* _Written task_
Tally each line where the word "part" occurs, then give only the total.

* _Source records_
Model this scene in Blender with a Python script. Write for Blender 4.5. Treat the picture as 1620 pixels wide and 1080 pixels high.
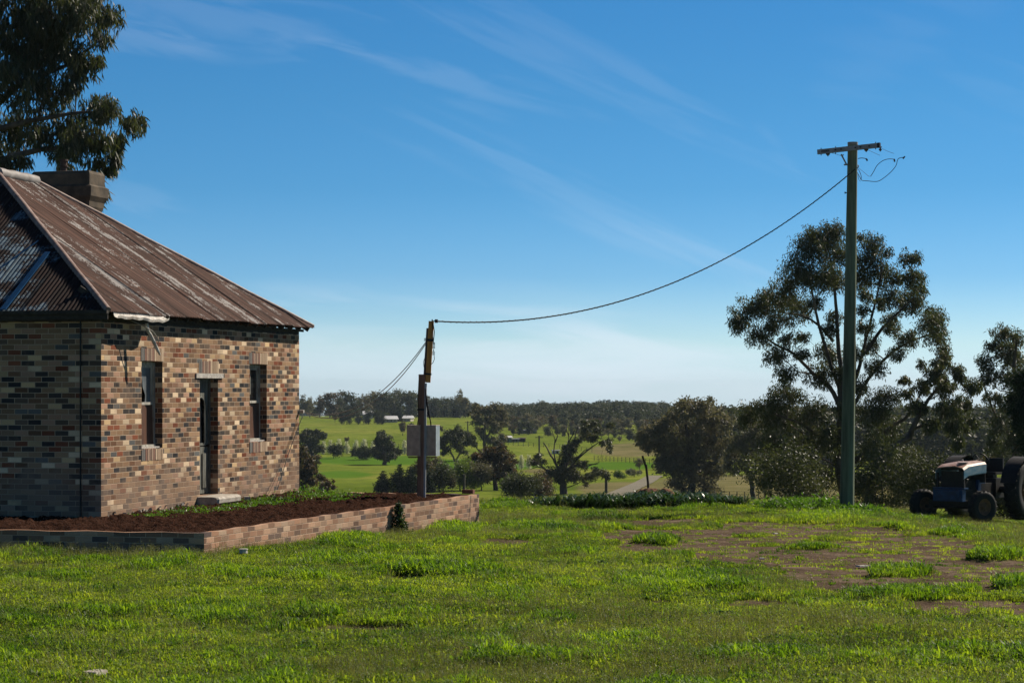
import bpy, math, random
import numpy as np
from mathutils import Vector, Matrix
R = math.radians
rnd = random.Random(7)
rng = np.random.default_rng(11)
for o in list(bpy.data.objects): bpy.data.objects.remove(o)
SC = bpy.context.scene
COL = SC.collection
F, CX, CY = 3500.0, 810.0, 615.0          # lens of the photograph in pixels, vanishing point of the view direction

# ---------------------------------------------------------------- camera, sky, sun, exposure
cam = bpy.data.objects.new('camera', bpy.data.cameras.new('camera')); COL.objects.link(cam)
cam.rotation_euler = (R(90), 0, 0); cam.location = (0, 0, 0)
cam.data.sensor_width = 36; cam.data.lens = F / 1620 * 36
cam.data.shift_y = 75 / 1620; cam.data.clip_start = 0.5; cam.data.clip_end = 12000
cam.data.dof.use_dof = True; cam.data.dof.focus_distance = 37; cam.data.dof.aperture_fstop = 9
SC.camera = cam
SUN_AZ, SUN_EL = R(50), R(38)             # azimuth measured from the view direction to the right
sun = bpy.data.objects.new('sun', bpy.data.lights.new('sun', 'SUN')); COL.objects.link(sun)
sdir = Vector((math.sin(SUN_AZ) * math.cos(SUN_EL), math.cos(SUN_AZ) * math.cos(SUN_EL), math.sin(SUN_EL)))
sun.rotation_euler = sdir.to_track_quat('Z', 'Y').to_euler()
sun.data.energy = 5.0; sun.data.angle = R(0.5); sun.data.color = (1.0, 0.90, 0.75)
W = bpy.data.worlds.new('World'); SC.world = W; W.use_nodes = True
nt = W.node_tree; nt.nodes.clear()
def nd(t, typ, **kw):
    n = t.nodes.new(typ)
    for k, v in kw.items():
        if k.startswith('i_'):
            key = k[2:]; n.inputs[int(key) if key.isdigit() else key].default_value = v
        else: setattr(n, k, v)
    return n
sky = nd(nt, 'ShaderNodeTexSky', sky_type='NISHITA', sun_disc=False, sun_elevation=SUN_EL, sun_rotation=SUN_AZ,
         air_density=1.0, dust_density=0.15, ozone_density=3.0, altitude=700)
bg = nd(nt, 'ShaderNodeBackground'); bg.inputs[1].default_value = 0.075
out = nd(nt, 'ShaderNodeOutputWorld')
tc = nd(nt, 'ShaderNodeTexCoord')
def cirrus(rot, scale, loc, lo, hi, seed):
    mp = nd(nt, 'ShaderNodeMapping', vector_type='TEXTURE'); nt.links.new(tc.outputs['Generated'], mp.inputs[0])
    mp.inputs['Rotation'].default_value = (0, rot, 0); mp.inputs['Scale'].default_value = scale; mp.inputs['Location'].default_value = loc
    n = nd(nt, 'ShaderNodeTexNoise', i_Scale=1.0, i_Detail=7.0, i_Roughness=0.55, i_Distortion=0.6)
    nt.links.new(mp.outputs[0], n.inputs['Vector'])
    r = nd(nt, 'ShaderNodeMapRange', interpolation_type='SMOOTHSTEP'); r.inputs[1].default_value = lo; r.inputs[2].default_value = hi
    nt.links.new(n.outputs[0], r.inputs[0]); return r.outputs[0]
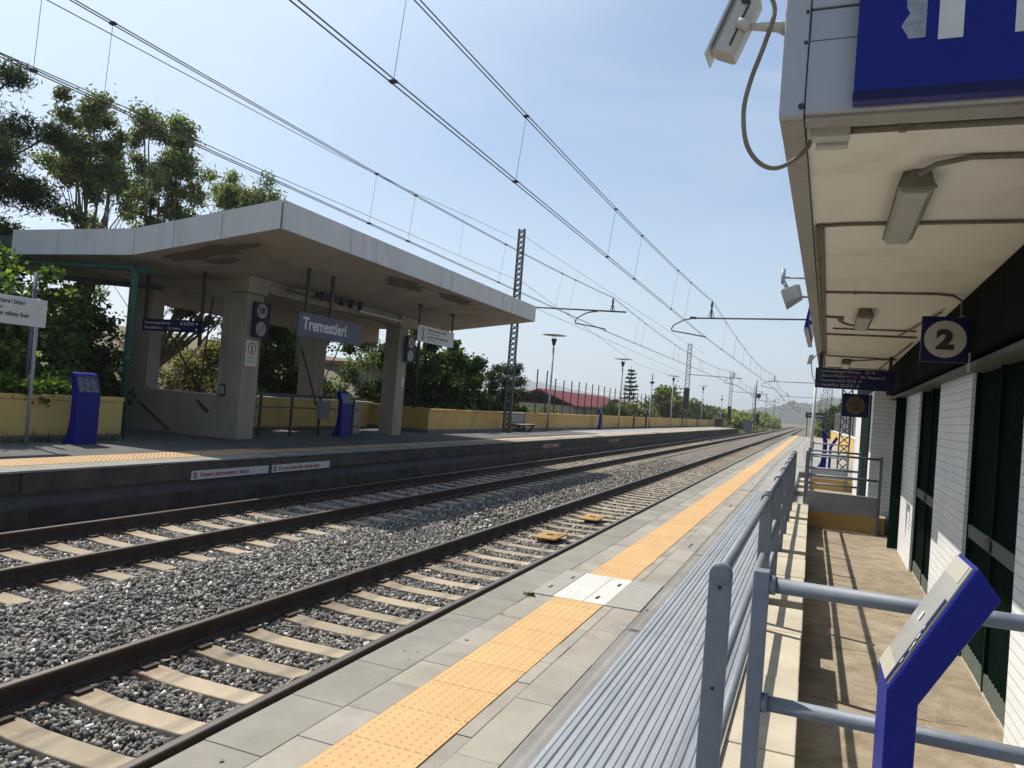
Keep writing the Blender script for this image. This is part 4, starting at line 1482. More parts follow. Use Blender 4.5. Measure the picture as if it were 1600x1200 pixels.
def warn(y0, w, label, txt, x=X_L + .012, z=-.165):
    s = thing("trackside_notice", label, "notice", (x, y0, z))
    MB().box(-.01, .006, 0, w, 0, .145).build("plate", WHITE, s)
    MB().box(.0065, .0075, .145, w - .02, .012, .133).build("pink_field", mat("faded_pink", (0.48, 0.40, 0.39), None, 6, 0.7), s) if False else None
    text("lettering", txt, .105, RED, s, (.0075, .19, .042), (0, 1, 0), (0, 0, 1), bold=.002, sx=1.0 if len(txt) > 32 else 1.02)
    disc(MB(), (.0065, .085, .072), (0, 1, 0), (0, 0, 1), .055, .001, 20, .042).build("prohibition_ring", RED, s)
    MB().box(.0065, .0085, .072, .098, .035, .11).build("pictogram", BLACK, s)


warn(9.93, 1.93, "white notice with red Italian words on the far platform's face", "Vietato attraversare i binari")
warn(11.97, 1.86, "white notice with red English words on the far platform's face", "Do not cross the railway lines")
for y, lb in ((27.75, "faded red and white notice on the far platform's face below the bench"), (38.0, "third faded notice along the far platform's face")):
    s = thing("trackside_notice", lb, "notice", (X_L + .012, y, -.165))
    MB().box(-.01, .006, 0, 1.95, 0, .145).build("plate", mat("faded_notice", (0.42, 0.33, 0.30), (0.34, 0.25, 0.22), 4, 0.8), s)
    text("lettering", "Vietato attraversare i binari", .105, RED, s, (.0075, .19, .042), (0, 1, 0), (0, 0, 1), bold=.002)


def planter(name, label, x0, x1, y0, y1, m_, h=.86, grooves=True):
    w = thing(name, label, "wall", (x1, y0, ZL))
    X0, L_ = x0 - x1, y1 - y0
    MB().box(X0, -.0, 0, L_, .115, h - .09).build("wall_face", m_, w, 0.006)
    MB().box(X0 - .02, .025, -.025, L_, h - .088, h).build("coping", m_, w, 0.006)
    MB().box(X0, .03, -.03, L_, -.02, .112).build("plinth", PLINTH, w, 0.006)
    return w


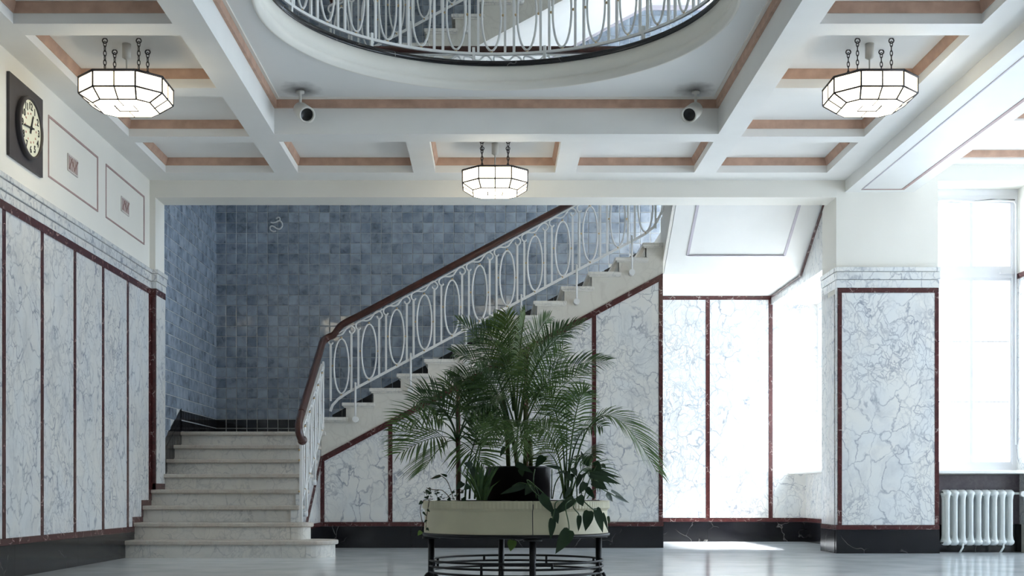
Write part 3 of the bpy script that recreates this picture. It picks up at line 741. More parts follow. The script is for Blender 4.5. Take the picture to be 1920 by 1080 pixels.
def flight2(zo, name, label, closed=True):
    s = empty(name, (0, D2, zo), label, 'staircase')
    tips = [(-1.669+.301*j, (10+j)*R+zo) for j in range(-1, 13)]
    prof = []
    for j, (x, z) in enumerate(tips):
        xn = tips[j+1][0] if j+1 < len(tips) else 1.94
        last = j == len(tips)-1
        if last: break
        MB().extr([(x, D2-.032, z-.040), (xn+.068, D2-.032, z-.040), (xn+.068, D2-.032, z), (x, D2-.032, z)], (0, DB-.012-D2+.032, 0)).build('tread', 'marble_pale', s, .010, 2)
        MB().box(x+.022, xn+.058, D2-.014, D2+.02, z-.055, z-.040).build('tread_moulding', 'marble_pale', s)
        box('riser', 'marble_pale', (x+.045, x+.075, D2+.002, DB-.012, z-R, z-.040), s)
        prof += [(x+.045, z-R), (x+.045, z-.040)]
    xe = 1.87
    line = lambda x: zo+.994+(x+1.852)*.5365
    low = [(xe, line(xe)+.035), (-1.88, line(-1.88)+.035)]
    if prof[0][0] < -1.88: prof[0] = (-1.90, prof[0][1]); prof[1] = (-1.90, prof[1][1])
    q = [p for p in prof if p[0] < xe]+[(xe, prof[-1][1])]
    MB().extr([(a, D2, b) for a, b in q+[(xe, line(xe)), (-1.90, line(-1.90))]], (0, .10, 0)).build('stringer', 'stringer', s)
    if not closed:
        MB().extr([(-2.1, D2+.004, line(-2.1)), (xe+.3, D2+.004, line(xe+.3)), (xe+.3, D2+.004, line(xe+.3)+.18), (-2.1, D2+.004, line(-2.1)+.18)], (0, DB-D2-.02, 0)).build('soffit_slab', 'white', s)
    return s, line
st2, bline = flight2(0, 'staircase', 'long pale marble stair flight rising to the right behind the palms')
# panelled wall under the second flight
wss = structure(MB().extr([(-1.90, D2+.02, 0), (1.87, D2+.02, 0), (1.87, D2+.02, bline(1.87)), (-1.90, D2+.02, bline(-1.90))], (0, .08, 0)).build('wall_stair_side', 'marble'))
strips = [-1.885, -1.135, -.387, .362, 1.110, 1.846]
for a, b in zip(strips[:-1], strips[1:]):
    a2, b2 = a+.024, b-.024
    MB().extr([(a2, D2+.03, .285), (b2, D2+.03, .285), (b2, D2+.03, bline(b2)-.03), (a2, D2+.03, bline(a2)-.03)], (0, -.034, 0)).build('marble_panel', 'marble', wss)
for a in strips:
    MB().extr([(a-.022, D2+.03, .285), (a+.022, D2+.03, .285), (a+.022, D2+.03, bline(a+.022)-.02), (a-.022, D2+.03, bline(a-.022)-.02)], (0, -.040, 0)).build('red_strip', 'red', wss)
for a, b in ((-1.905, -.75), (-.748, .55), (.552, 1.868)):
    MB().extr([(a, D2+.03, bline(a)-.034), (b, D2+.03, bline(b)-.034), (b, D2+.03, bline(b)+.036), (a, D2+.03, bline(a)+.036)], (0, -.044, 0)).build('rake_band', 'red', wss)
for a, b in ((-1.90, -.9), (-.898, .4), (.402, 1.872)):
    box('base_slab', 'black', (a, b, D2-.024, D2+.03, 0, .236), wss); box('base_strip', 'red', (a, b, D2-.028, D2+.03, .238, .283), wss)
box('end_wall', 'marble', (1.79, 1.87, D2+.03, DB, 0, 3.0), wss)

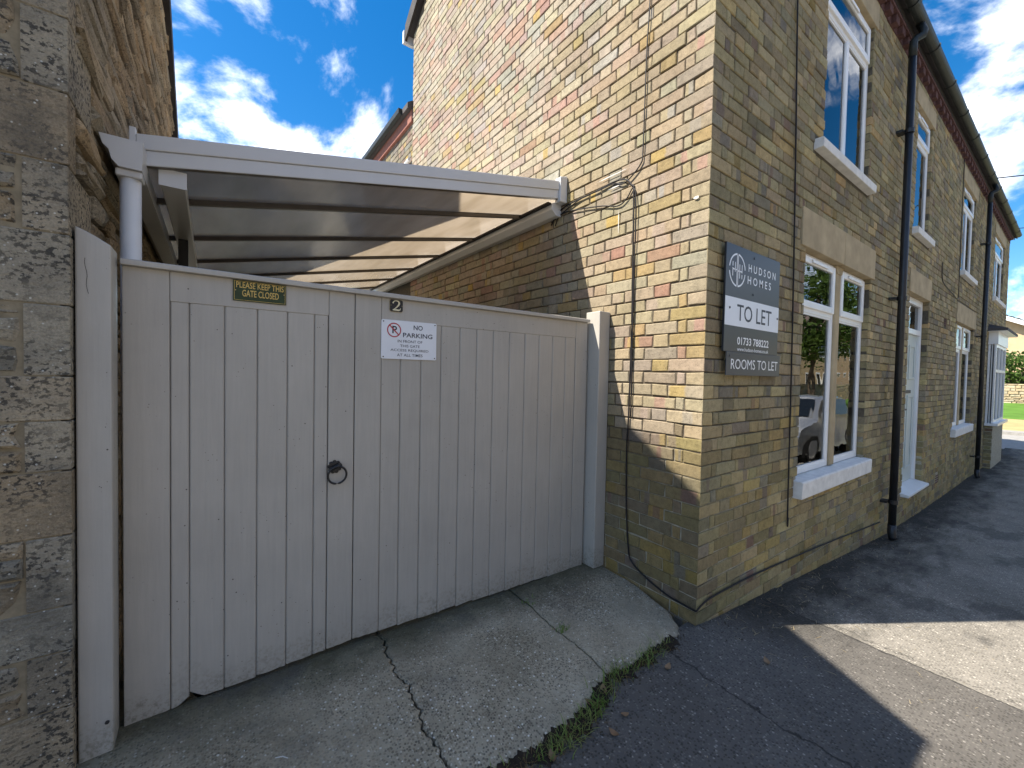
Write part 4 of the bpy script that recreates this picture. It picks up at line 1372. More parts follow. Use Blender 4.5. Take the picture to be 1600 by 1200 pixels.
for y in ybars[1:]:
    q = B()
    for (y0, y1, z0, z1) in ((y - .014, y + .014, -.022, .004), (y - .014, y + .014, .006, .024)):
        q.add([(CX0 + .02, y0, cz(CX0 + .02) + z0), (CX1 - .02, y0, cz(CX1 - .02) + z0), (CX1 - .02, y1, cz(CX1 - .02) + z0), (CX0 + .02, y1, cz(CX0 + .02) + z0), (CX0 + .02, y0, cz(CX0 + .02) + z1), (CX1 - .02, y0, cz(CX1 - .02) + z1), (CX1 - .02, y1, cz(CX1 - .02) + z1), (CX0 + .02, y1, cz(CX0 + .02) + z1)],
              [(0, 3, 2, 1), (4, 5, 6, 7), (0, 1, 5, 4), (1, 2, 6, 5), (2, 3, 7, 6), (3, 0, 4, 7)])
    q.mk('glazing_bar', 'bronze', can)
wp = B()
wp.prism([(-.10, 2.655), (-.10, 2.70), (-.003, 2.74), (-.003, 2.615), (-.055, 2.615)], 1, CY0 + .021, 5.6)
wp.mk('wall_plate', 'canopy_white', can, bevel=0.004)
box('gasket', 'rubber', can, -.135, -.1005, CY0 + .03, 5.6, 2.690, 2.704)
eb = B().box(-2.385, -2.297, CY0 + .02, 5.6, 2.205, 2.266).mk('eaves_beam', 'canopy_white', can, bevel=0.003)
box('end_plate', 'canopy_white', eb, -2.390, -2.292, CY0 + .010, CY0 + .0195, 2.198, 2.272)
gt = B()
outer = [(-2.556, 2.30), (-2.545, 2.262), (-2.528, 2.245), (-2.520, 2.21), (-2.500, 2.187), (-2.43, 2.187), (-2.425, 2.30)]
inn = [(-2.429, 2.30), (-2.434, 2.191), (-2.498, 2.191), (-2.516, 2.212), (-2.524, 2.249), (-2.541, 2.265), (-2.552, 2.30)]
gt.prism(outer + inn, 1, CY0 - .135, 5.6)
go = gt.mk('gutter', 'canopy_white', can)
B().prism(outer, 1, CY0 - .140, CY0 - .1355).mk('stop_end', 'canopy_white', go)
B().box(-2.512, -2.430, CY0 - .125, CY0 - .04, 2.158, 2.1865).mk('outlet', 'canopy_white', go, bevel=0.006)
dp = B().tube([(-2.470, CY0 - .083, 2.160), (-2.470, CY0 - .083, 0.09)], 0.034, 20).mk('downpipe', 'white', can, smooth=True)
for y in (2.15, 4.3):
    box('post', 'darkmetal', can, -2.372, -2.322, y, y + .05, 0.07, 2.205)

# ------------------------------------------------------------------ stone house on the left
SX, SY = -2.563, 0.645


def sx_at(y):
    return SX + 0.0095 * (y - SY)


st = thing('stone_house', 'old buff stone building with large corner blocks left of the gate', 'house', (-3.5, 2.0, 0))
RY, RZ = 2.55, 5.42


def st_top(y):
    return min(3.93 + 0.68 * (y - .4), 3.93 + 0.68 * (RY - .4) - 0.68 * (y - RY))


core = B().prism([(SY + .004, -.3), (5.0, -.3), (5.0, st_top(5.0) - .12), (RY, st_top(RY) - .12), (SY + .004, st_top(SY) - .14)], 0, -7.5, SX - .022)
front_core = core.mk('wall_core', 'stonemortar', st)
side_core = B().add([(SX - .018, SY + .02, -.3), (sx_at(5.0) - .018, 5.0, -.3), (sx_at(5.0) - .018, 5.0, st_top(5.0) - .12), (sx_at(RY) - .018, RY, st_top(RY) - .12), (SX - .018, SY + .02, st_top(SY) - .14)], [(0, 1, 2, 3, 4)]).mk('side_wall', 'stonemortar', st)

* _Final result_
3